WASHINGTON (AP) -- U.S. immigration officials have decided that the Cuban father of 6-year-old Elian Gonzalez has a right to custody of the boy, government officials said today. The boy must be returned by Jan. 14, according to officials familiar with the decision.
The U.S. decision, which would allow the boy, now in Miami, to be sent back to his father in Cuba, was to be announced today by Doris Meissner, commissioner of the Immigration and Naturalization Service.
But Meissner was not expected to immediately explain how the boy might actually be returned to his father because that question involves possible legal action outside the government's control, according to U.S. officials, who requested anonymity.
Congressional officials familiar with the decision, however, said that the INS would announce the Jan. 14 date had been set for the boy's return.
The ruling will hold that the boy's father, a hotel worker, has the legal authority to speak on behalf of the boy, the officials said. Details for how the boy should be returned will be left to the families involved, the officials said.
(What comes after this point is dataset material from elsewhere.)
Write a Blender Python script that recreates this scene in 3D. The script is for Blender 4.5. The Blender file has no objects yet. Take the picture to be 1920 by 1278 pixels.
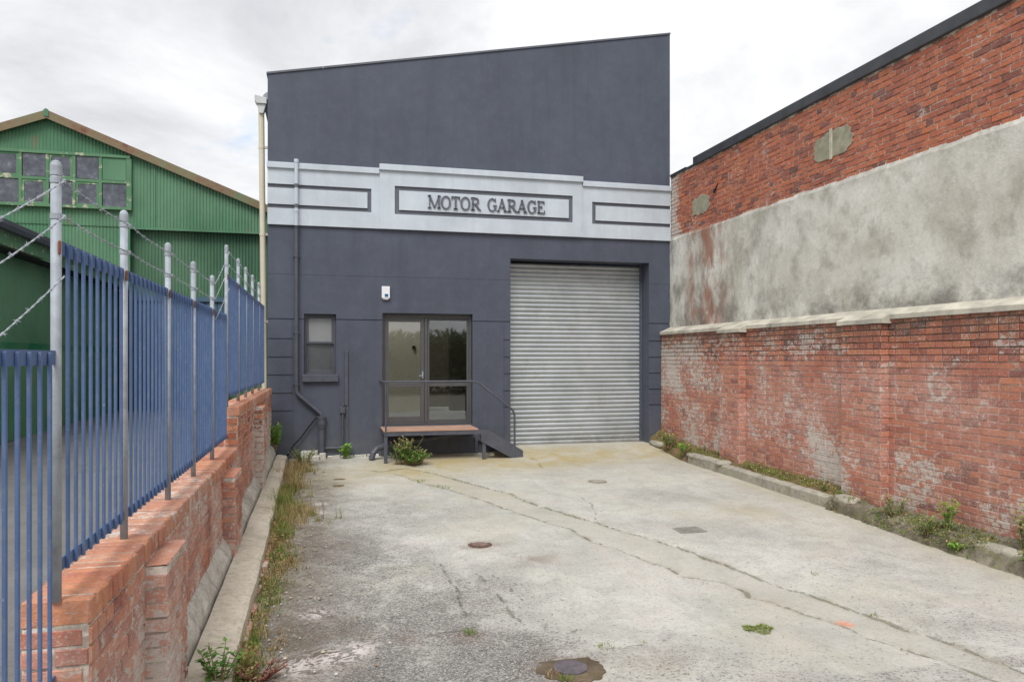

The boy was found clinging to an inner tube at sea after his mother died in a shipwreck while fleeing Cuba and heading to Florida.
In Cuba, the boy's father, Juan Miguel Gonzalez, could not be reached for comment, and there was no immediate reaction from Cuba's communist government.
Armando Gutierrez, a spokesman for the boy's relatives living in Florida, said any decision to return the boy to Cuba would be appealed.
Should the boy's relatives sue, a ruling by Meissner in the father's favor would be a powerful weapon in his ability to prevail in court, the U.S. officials said.